Today I start setting up a new web server for our small, non-profit. Because none of us are sys admins, we're be doing basically what the previous person did, when he set it up on the old server years ago. We have public facing website for our non-profit, what I like to call "brochureware". It describes who we are, where we're located, etc. The previous guy placed this all in wwwroot. Not a folder within wwwroot, just wwwroot. I've always felt that was probably wrong, but I didn't know any better, and I certainly wasn't in charge of it back then. Now that it falls on me, I don't know what I'm supposed to do, so I'd appreciate some help on this, please.
If your server is already running as it should be, I suggest you don't change anything in it.
Otherwise, you may need to hire a Windows admin. You have to be careful before changing anything on production servers especially if you don't have the required experience.
I recommend you to set up a test system and gain some experiences. It can be a copy of your production system. Use that system to evaluate changes. If they break something, repair it or reinstall it.
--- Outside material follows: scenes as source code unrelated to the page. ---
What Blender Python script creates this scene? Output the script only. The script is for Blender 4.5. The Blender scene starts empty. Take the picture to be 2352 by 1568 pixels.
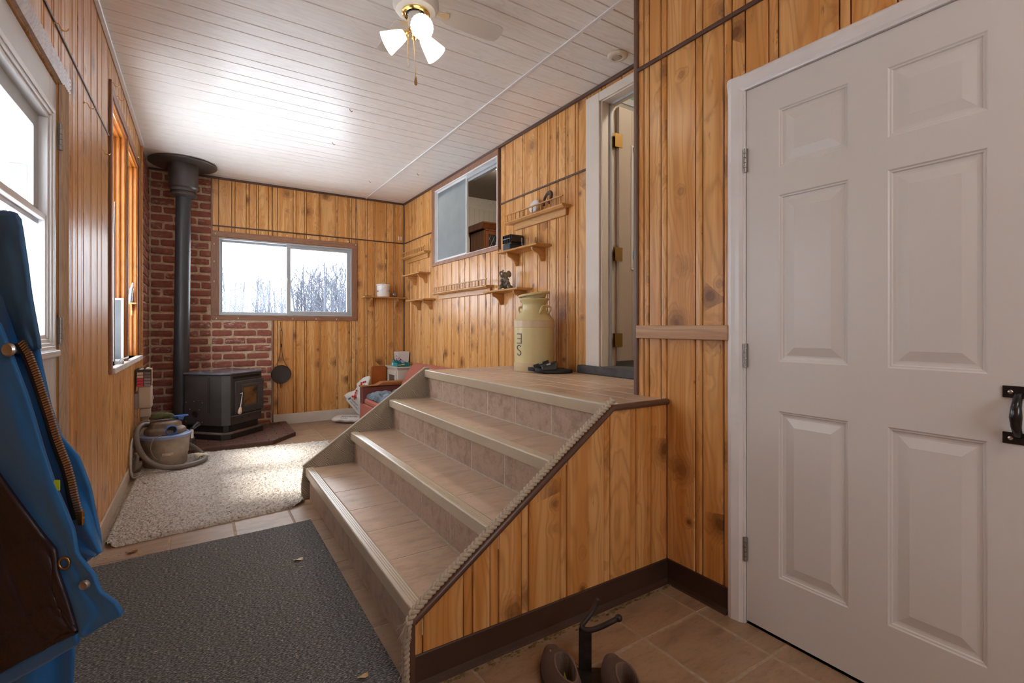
import bpy, bmesh, math, random
from math import sin, cos, pi, radians, sqrt
from mathutils import Vector, noise
SC = bpy.context.scene
COL = SC.collection
R0 = random.Random(7)

# ------------------------------------------------------------------ camera, world, sun, exposure
FPX, YAW, VH, EYE = 1110.8, .573, 751.6, 1.137
cam_d = bpy.data.cameras.new('camera'); cam = bpy.data.objects.new('camera', cam_d); COL.objects.link(cam)
cam_d.sensor_width = 36; cam_d.lens = FPX*36/2352; cam_d.shift_y = -(784-VH)/2352; cam_d.clip_start = .02; cam_d.clip_end = 400
cam.location = (0, 0, EYE); cam.rotation_euler = (pi/2, 0, -YAW)
SC.camera = cam
W = bpy.data.worlds.new('overcast_sky'); SC.world = W; W.use_nodes = True
nt = W.node_tree; bg = nt.nodes['Background']
bg.inputs[0].default_value = (.90, .95, 1.0, 1); bg.inputs[1].default_value = 6.0
sun_d = bpy.data.lights.new('sun', 'SUN'); sun_d.energy = 7.0; sun_d.angle = radians(9); sun_d.color = (1, .93, .82)
sun = bpy.data.objects.new('sun', sun_d); COL.objects.link(sun); sun.location = (-6, 3, 9)
sun.rotation_euler = Vector((.50, -.10, -.86)).to_track_quat('-Z', 'Y').to_euler()
VS = SC.view_settings; SC.display_settings.display_device = 'sRGB'
VS.view_transform = 'Standard'; VS.look = 'None'; VS.gamma = 1; VS.use_curve_mapping = False
VS.exposure = 0.75
SC.cycles.max_bounces = 10; SC.cycles.diffuse_bounces = 6; SC.cycles.glossy_bounces = 4; SC.cycles.transparent_max_bounces = 12
SC.cycles.caustics_reflective = False; SC.cycles.caustics_refractive = False; SC.cycles.sample_clamp_indirect = 8
def portal(name, loc, rot, sx, sy):
    d = bpy.data.lights.new(name, 'AREA'); d.shape = 'RECTANGLE'; d.size = sx; d.size_y = sy; d.energy = 1
    d.cycles.is_portal = True
    o = bpy.data.objects.new(name, d); COL.objects.link(o); o.location = loc; o.rotation_euler = rot
def fill_light(name, loc, rot, sx, sy, e, col):
    d = bpy.data.lights.new(name, 'AREA'); d.shape = 'RECTANGLE'; d.size = sx; d.size_y = sy; d.energy = e; d.color = col
    o = bpy.data.objects.new(name, d); COL.objects.link(o); o.location = loc; o.rotation_euler = rot
    return o
XL, YB, ZC, XR, XD, YJ, YN = -.448, 6.219, 2.786, 2.297, 1.7616, 1.625, -1.7
portal('back_window_portal', (.89, YB+.10, 1.70), (-pi/2, 0, 0), 1.44, .86)
portal('left_window_portal', (XL-.16, 4.47, 1.70), (0, -pi/2, 0), 1.62, 1.55)
portal('left_door_portal', (XL-.06, 2.0, 1.50), (0, -pi/2, 0), .72, .60)
portal('fill_window_portal', (.65, YN-.10, 1.68), (pi/2, 0, 0), 1.05, .85)  # guides skylight through the added fill window
# fill lamp added in the entry, unseen behind the camera (its fixture is built further down)
fill_light('entry_fill_light', (.75, -.75, ZC-.10), (0, 0, 0), .5, .5, 5, (1, .92, .82))

# ------------------------------------------------------------------ node helpers
class NT:
    def __init__(s, name, rough=.5, color=(.8, .8, .8), metal=0., spec=None):
        s.m = bpy.data.materials.new(name); s.m.use_nodes = True
        s.t = s.m.node_tree; s.b = s.t.nodes['Principled BSDF']; s.out = s.t.nodes['Material Output']
        s.b.inputs['Roughness'].default_value = rough; s.b.inputs['Metallic'].default_value = metal
        s.b.inputs['Base Color'].default_value = (*color, 1)
        if spec is not None: s.b.inputs['Specular IOR Level'].default_value = spec
    def n(s, k, **kw):
        nd = s.t.nodes.new(k)
        for a, v in kw.items(): setattr(nd, a, v)
        return nd
    def put(s, sock, v):
        if isinstance(v, (int, float)): sock.default_value = v
        elif isinstance(v, tuple): sock.default_value = v if len(v) == len(sock.default_value) else (*v, 1)
        else: s.t.links.new(v, sock)
    def math(s, op, a, b=0., c=None, clamp=False):
        nd = s.n('ShaderNodeMath', operation=op, use_clamp=clamp); s.put(nd.inputs[0], a); s.put(nd.inputs[1], b)
        if c is not None: s.put(nd.inputs[2], c)
        return nd.outputs[0]
    def mix(s, f, a, b, kind='MIX'):
        nd = s.n('ShaderNodeMix', data_type='RGBA', blend_type=kind, clamp_factor=True)
        s.put(nd.inputs[0], f); s.put(nd.inputs[6], a); s.put(nd.inputs[7], b); return nd.outputs[2]
    def pos(s): return s.n('ShaderNodeNewGeometry').outputs['Position']
    def sep(s, v):
        nd = s.n('ShaderNodeSeparateXYZ'); s.put(nd.inputs[0], v); return nd.outputs
    def comb(s, x, y, z):
        nd = s.n('ShaderNodeCombineXYZ')
        for i, v in enumerate((x, y, z)): s.put(nd.inputs[i], v)
        return nd.outputs[0]
    def noise(s, v, scale, detail=3, rough=.55, dist=0.):
        nd = s.n('ShaderNodeTexNoise'); s.put(nd.inputs['Vector'], v); nd.inputs['Scale'].default_value = scale
        nd.inputs['Detail'].default_value = detail; nd.inputs['Roughness'].default_value = rough; nd.inputs['Distortion'].default_value = dist
        return nd.outputs['Fac']
    def ramp(s, f, stops, interp='LINEAR'):
        nd = s.n('ShaderNodeValToRGB'); s.put(nd.inputs[0], f); cr = nd.color_ramp; cr.interpolation = interp
        while len(cr.elements) < len(stops): cr.elements.new(.5)
        for e, (p, c) in zip(cr.elements, stops):
            e.position = p; e.color = (*c, 1) if isinstance(c, tuple) else (c, c, c, 1)
        return nd.outputs[0]
    def rnd(s): return s.n('ShaderNodeObjectInfo').outputs['Random']
    def bump(s, h, strength=.3, dist=.002):
        nd = s.n('ShaderNodeBump'); nd.inputs['Strength'].default_value = strength; nd.inputs['Distance'].default_value = dist
        s.put(nd.inputs['Height'], h); s.t.links.new(nd.outputs[0], s.b.inputs['Normal'])
    def col(s, c): s.put(s.b.inputs['Base Color'], c)
    def rough(s, c): s.put(s.b.inputs['Roughness'], c)

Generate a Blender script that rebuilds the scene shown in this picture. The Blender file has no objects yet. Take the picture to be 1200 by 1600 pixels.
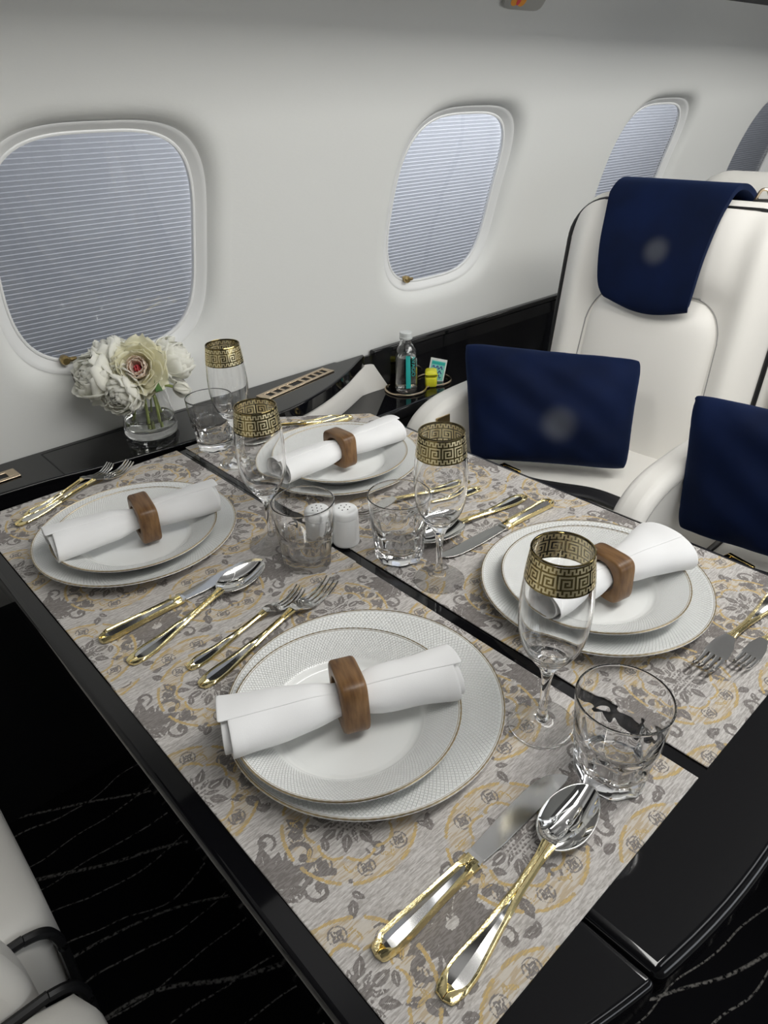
import bpy, bmesh, math, random
import numpy as np
from mathutils import Vector, Matrix
random.seed(7); rng = np.random.default_rng(5)
C = bpy.context.scene.collection
TZ = 0.70                                   # table top above the cabin floor; lengths below are metres from the table top
PI = math.pi

# ------------------------------------------------------------------ materials
def newmat(name):
    m = bpy.data.materials.new(name); m.use_nodes = True
    nt = m.node_tree; b = nt.nodes['Principled BSDF']
    return m, nt, b
def setp(b, **k):
    for n, v in k.items():
        n = n.replace('_', ' ')
        if n in b.inputs: b.inputs[n].default_value = v
def simple(name, col, rough=0.5, metal=0.0, **k):
    m, nt, b = newmat(name)
    setp(b, Base_Color=(*col, 1), Roughness=rough, Metallic=metal, **k)
    return m
def node(nt, t, **k):
    n = nt.nodes.new(t)
    for a, v in k.items():
        if a in n.inputs: n.inputs[a].default_value = v
        else: setattr(n, a, v)
    return n
def noise_bump(m, scale=200, strength=0.1, dist=0.001, detail=3, coord='Object', vec_scale=None):
    nt = m.node_tree; b = nt.nodes['Principled BSDF']
    tc = node(nt, 'ShaderNodeTexCoord'); n = node(nt, 'ShaderNodeTexNoise')
    n.inputs['Scale'].default_value = scale; n.inputs['Detail'].default_value = detail
    src = tc.outputs[coord]
    if vec_scale:
        mp = node(nt, 'ShaderNodeMapping'); mp.inputs['Scale'].default_value = vec_scale
        nt.links.new(src, mp.inputs[0]); src = mp.outputs[0]
    nt.links.new(src, n.inputs['Vector'])
    bp = node(nt, 'ShaderNodeBump'); bp.inputs['Strength'].default_value = strength; bp.inputs['Distance'].default_value = dist
    nt.links.new(n.outputs['Fac'], bp.inputs['Height']); nt.links.new(bp.outputs[0], b.inputs['Normal'])
    return n
def noise_color(m, c1, c2, scale=5, detail=4, lo=0.35, hi=0.65, vec_scale=None, coord='Object'):
    nt = m.node_tree; b = nt.nodes['Principled BSDF']
    tc = node(nt, 'ShaderNodeTexCoord'); n = node(nt, 'ShaderNodeTexNoise')
    n.inputs['Scale'].default_value = scale; n.inputs['Detail'].default_value = detail
    src = tc.outputs[coord]
    if vec_scale:
        mp = node(nt, 'ShaderNodeMapping'); mp.inputs['Scale'].default_value = vec_scale
        nt.links.new(src, mp.inputs[0]); src = mp.outputs[0]
    nt.links.new(src, n.inputs['Vector'])
    r = node(nt, 'ShaderNodeValToRGB'); e = r.color_ramp.elements
    e[0].position = lo; e[0].color = (*c1, 1); e[1].position = hi; e[1].color = (*c2, 1)
    nt.links.new(n.outputs['Fac'], r.inputs[0]); nt.links.new(r.outputs[0], b.inputs['Base Color'])

M = {}
M['wall'] = simple('wall_fabric', (0.71, 0.715, 0.695), 0.75); noise_bump(M['wall'], 260, 0.25, 0.0006, 2, vec_scale=(0.35, 1, 1.6))
M['reveal'] = simple('window_plastic', (0.74, 0.745, 0.74), 0.35)
M['black'] = simple('black_lacquer', (0.004, 0.004, 0.005), 0.06, Coat_Weight=0.15, Coat_Roughness=0.03, Specular_IOR_Level=0.38)
M['blackmatte'] = simple('black_matte', (0.004, 0.004, 0.005), 0.55)
M['ceilgrey'] = simple('grey_ceiling', (0.30, 0.30, 0.305), 0.7)
M['ceil'] = simple('dark_ceiling_panel', (0.012, 0.012, 0.013), 0.5)
M['sidegrey'] = simple('grey_panel', (0.30, 0.295, 0.285), 0.45)
M['leather'] = simple('ivory_leather', (0.80, 0.78, 0.735), 0.45, Specular_IOR_Level=0.35); noise_bump(M['leather'], 420, 0.12, 0.0006, 4)
M['piping'] = simple('black_piping', (0.008, 0.008, 0.009), 0.4)
M['strap'] = simple('black_webbing', (0.006, 0.006, 0.008), 0.55); noise_bump(M['strap'], 900, 0.3, 0.0004, 1)
M['gold'] = simple('polished_gold', (0.83, 0.62, 0.22), 0.14, 1.0)
M['goldorn'] = simple('ornate_gold', (0.88, 0.75, 0.40), 0.18, 1.0); noise_bump(M['goldorn'], 480, 0.4, 0.0005, 2)
M['champagne'] = simple('champagne_metal', (0.62, 0.50, 0.36), 0.25, 1.0)
M['brass'] = simple('aged_brass', (0.42, 0.31, 0.14), 0.35, 1.0)
M['steel'] = simple('polished_steel', (0.66, 0.655, 0.64), 0.045, 1.0)
M['satin'] = simple('satin_steel', (0.62, 0.615, 0.60), 0.16, 1.0)
M['blade'] = simple('blade_steel', (0.56, 0.56, 0.55), 0.12, 1.0)
M['goldmirror'] = simple('dark_reflection_gold', (0.24, 0.185, 0.075), 0.05, 1.0)  # gold darkened so dark reflections are painted into its colour
M['goldfrost'] = simple('frosted_gold_key', (0.86, 0.76, 0.48), 0.36, 1.0)
M['platerim'] = simple('gold_rim_line', (0.47, 0.38, 0.24), 0.3, 0.9)
M['ceramic'] = simple('white_ceramic', (0.84, 0.85, 0.85), 0.12)
M['hole'] = simple('dark_hole', (0.05, 0.05, 0.05), 0.8)
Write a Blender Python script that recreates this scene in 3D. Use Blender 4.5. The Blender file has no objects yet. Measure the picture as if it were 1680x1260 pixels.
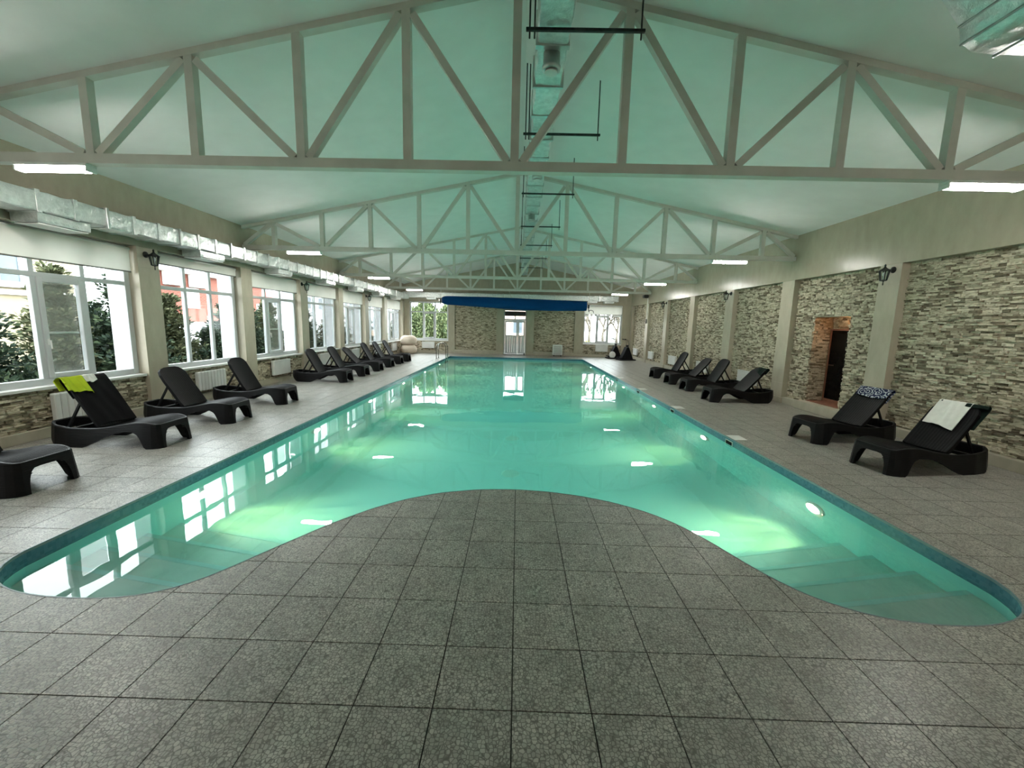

If everything works, apply it to the production system.
And very important: Read the documentation of the systems you're working with. Try to understand why your successor did what he did. It's not that hard to run a small web server, there's lots of help out there. If you have more precise questions, come back here and we'll help you. But "How do you set up a public website on a Windows server?" question is very broad question.
As for wwwroot: What server are you using? IIS? Why do you think it's bad to put the whole page directly into wwwroot?